Perfection - Doing Everything Yesterday
When I started writing this blog again, I had such high hopes for how often I was going to write. Like many, I put an awful lot of pressure on myself to do everything perfectly – I mean, how could I not do everything perfectly yesterday?! Yep, I’m a perfectionist and that characteristic has repeatedly got me into trouble over the years.
In this moment, I’ve allowed myself to relinquish control and accept that I do not know what to write this time around.
Even as I type those words, it’s apparently a gateway to inspiration, the words are starting to tumble out of my brain and through my fingers.
It’s actually extremely liberating to start with vulnerability. It’s also incredibly hard.
That’s where the transition of my business comes in. I was working with an (amazing) brand coach who was so in tune with me that she alerted me to the fact that I’d completely lost myself in trying to sell my product. She couldn’t ‘see’ me.
Perfectly Imperfect
I know when I look back on my life so far there are many occasions when I’ve been so caught up in my head that I don’t see the obvious. Sometimes it takes another to see potential and to give the vote of much deserved confidence that you can’t always see yourself.
On a message thread with friends, this morning came this confidence boost.
“I’m so happy to have you two bad ass ladies in my life. (Also, on the days we don’t feel like we are bad ass).”
Hell yeah, we’re bad asses, even when it doesn't feel like we are!
Confidence in business (and your personal life) is tough, particularly when you are navigating every aspect of it yourself. I’ve been fortunate enough to have become part of a community of immeasurably strong humans who are thoughtful, wise, compassionate, and supportive.
You are never alone in a communi-tea, (like what I did there?!). Community manifests itself in so many different forms, it isn't confined to in-person only.

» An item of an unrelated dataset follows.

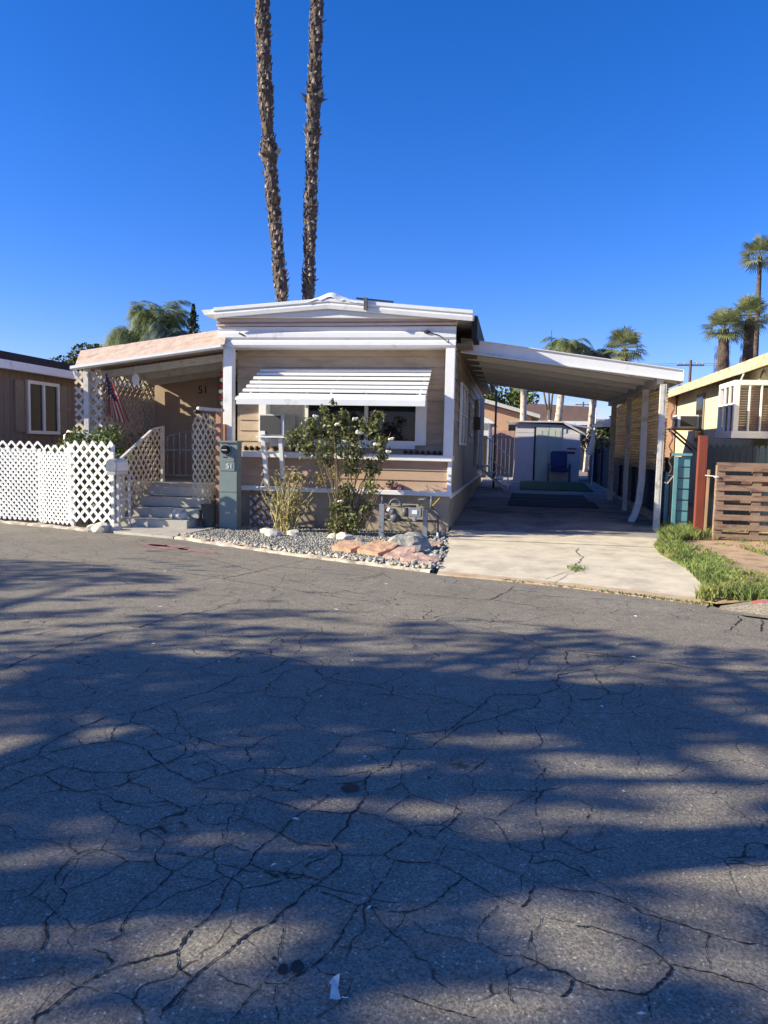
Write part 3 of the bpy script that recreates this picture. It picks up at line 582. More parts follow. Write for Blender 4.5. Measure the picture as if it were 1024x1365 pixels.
awn = aw.build('window_awning', 'white_metal', home); a_.build('arm', 'white_metal', awn)
# side windows
def sidewin(y0, y1, z0, z1, x=-1.145, split=True):
    f = MB(); t = .06
    for a in ((y0, y1, z0, z0+t), (y0, y1, z1-t, z1), (y0, y0+t, z0+t, z1-t), (y1-t, y1, z0+t, z1-t)): f.box(x, x+.05, *a)
    if split: f.box(x, x+.045, (y0+y1)/2-.03, (y0+y1)/2+.03, z0+t, z1-t); f.box(x, x+.045, y0+t, y1-t, (z0+z1)/2-.02, (z0+z1)/2+.02)
    f = f.build('side_window', 'white', home, bevel=.004)
    g = MB(); g.box(x+.005, x+.015, y0+t, y1-t, z0+t, z1-t); g.build('pane', 'glass_grey', f)
sidewin(15.75, 17.7, 1.65, 2.95); sidewin(19.4, 20.2, 1.9, 2.7); 
b = MB(); b.box(-1.14, -.95, 21.0, 21.4, 2.1, 2.45); b.build('meter_box', 'brown_wall', home, bevel=.01)
b = MB(); b.box(-1.14, -1.06, 22.0, 22.7, 1.1, 3.0); b.box(-1.06, -1.045, 22.08, 22.62, 1.5, 2.9); b.build('side_door', 'white_old', home, bevel=.01)
b = MB(); b.box(-1.14, -.98, 24.4, 24.5, .9, 3.2); b.box(-1.14, -1.05, 24.5, 25.6, .95, 3.1); b.build('door_frame', 'white', home)

# porch: mansard canopy, gutter, beams; wall with the house number; floor
porch = thing('porch', (-6.8, 13.8, 0), 'covered entry porch with pink shingle mansard and white gutter left of the home', 'porch')
cz = lambda x: 3.40+(x+5.5)*.134
b = MB()
nx, nw = 60, 7
for sgn in (0,):
    vs = []
    for j in range(nw+1):
        for i in range(nx+1):
            x = -8.5+i*(3.06/nx); t = j/nw; vs.append((x, 13.62+.16*t-(.018 if j % 1 == 0 else 0)*(1-t)+.012*noise.noise(Vector((x*5, t*6, 1))), cz(x)+.035+.315*t))
    b.add(vs, [(j*(nx+1)+i, j*(nx+1)+i+1, (j+1)*(nx+1)+i+1, (j+1)*(nx+1)+i) for j in range(nw) for i in range(nx)])
vs = [(-8.5, 13.62, cz(-8.5)+.02), (-5.44, 13.62, cz(-5.44)+.02), (-5.44, 16.8, cz(-5.44)+.35), (-8.5, 16.8, cz(-8.5)+.35), (-8.5, 13.78, cz(-8.5)+.35), (-5.44, 13.78, cz(-5.44)+.35), (-8.62, 13.75, cz(-8.6)+.02), (-8.62, 16.8, cz(-8.6)+.3)]
b.add(vs, [(4, 5, 2, 3), (0, 4, 3, 7, 6)]); sh = b.build('shingle_roof', 'pink', porch)
b = MB(); b.prism([(0, 0), (.10, 0), (.115, .03), (.115, .075), (.10, .075), (.0, .06)], lambda a, c, l: (l, 13.62-a, cz(l)+c-.045), -8.56, -5.47); b.prism([(.118, .02), (.124, .02), (.124, .035), (.118, .035)], lambda a, c, l: (l, 13.62-a, cz(l)+c-.045), -8.56, -5.47); b.tube([(-8.52, 13.57, 2.98), (-8.5, 13.6, 2.85)], .03); b.build('gutter', 'white_metal', porch)
b = MB()
for y, dz in ((14.25, -.06), (15.2, -.06), (16.15, -.06)): b.prism([(0, -.14), (.09, -.14), (.09, 0), (0, 0)], lambda a, c, l: (l, y+a, cz(l)+c+dz+.03), -8.45, -5.42)
b.build_each('beam', 'white_old', porch)
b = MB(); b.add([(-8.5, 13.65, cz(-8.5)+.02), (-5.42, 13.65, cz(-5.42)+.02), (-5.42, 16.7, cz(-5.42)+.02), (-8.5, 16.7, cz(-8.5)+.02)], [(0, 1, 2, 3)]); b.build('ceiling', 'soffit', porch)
b = MB(); b.box(-8.6, -5.40, 16.6, 16.75, 0, 3.35); pw = b.build('wall', 'stucco', porch)
b = MB(); b.box(-6.78, -6.68, 16.52, 16.598, .8, 3.1); b.box(-5.95, -5.85, 16.52, 16.598, .8, 3.1); b.box(-6.68, -5.95, 16.52, 16.598, 3.0, 3.1); b.build('door_frame', 'soffit', pw)
b = MB(); b.box(-6.68, -5.95, 16.56, 16.597, .8, 3.0); b.build('door', 'dark', pw)
text('51', .26, Vector((-7.15, 16.585, 2.72)), Euler((R(90), 0, 0)), 'dark', pw, 'house_number')
b = MB(); b.box(-8.4, -5.40, 13.85, 16.6, .02, .78); b.build('floor', 'step', porch)
b = MB(); b.box(-8.40, -8.30, 13.7, 13.8, .02, cz(-8.35)); b.box(-8.40, -8.31, 16.4, 16.5, .78, 2.9); b.build_each('post', 'white_old', porch)
b = MB(); b.box(-5.62, -5.42, 13.62, 13.80, .02, 1.95); b.build('entry_pier', 'peach', porch, bevel=.01)
b = MB(); b.lattice(SR(-8.32), [(13.8, .85), (16.4, .85), (16.4, 2.95), (13.8, 2.95)], .145, .052, jit=.004); b.lattice(SR(-8.27), [(15.9, .85), (16.4, .85), (16.4, 2.9), (15.9, 2.9)], .145, .05)
b.lattice(FR(13.78), [(-8.62, 1.3), (-8.05, 1.3), (-8.05, 2.98), (-8.62, 2.95)], .15, .055, mi=0); b.build('lattice_screen', ['lattice_old', 'lattice'], porch)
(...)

Not everybody has access to the conventional physical community, and I’m discovering that there are hundreds of variations on Instagram. Often the anonymity of the cyber world gives people a boost of courage providing that first baby step to practice being vulnerable. You just have to find your people.
I’m still working on that last one given that I’m steering my ship in a different direction now. As cliché as it sounds, it’s about taking one step at a time and accepting that it’s okay to be the tortoise and not the hare.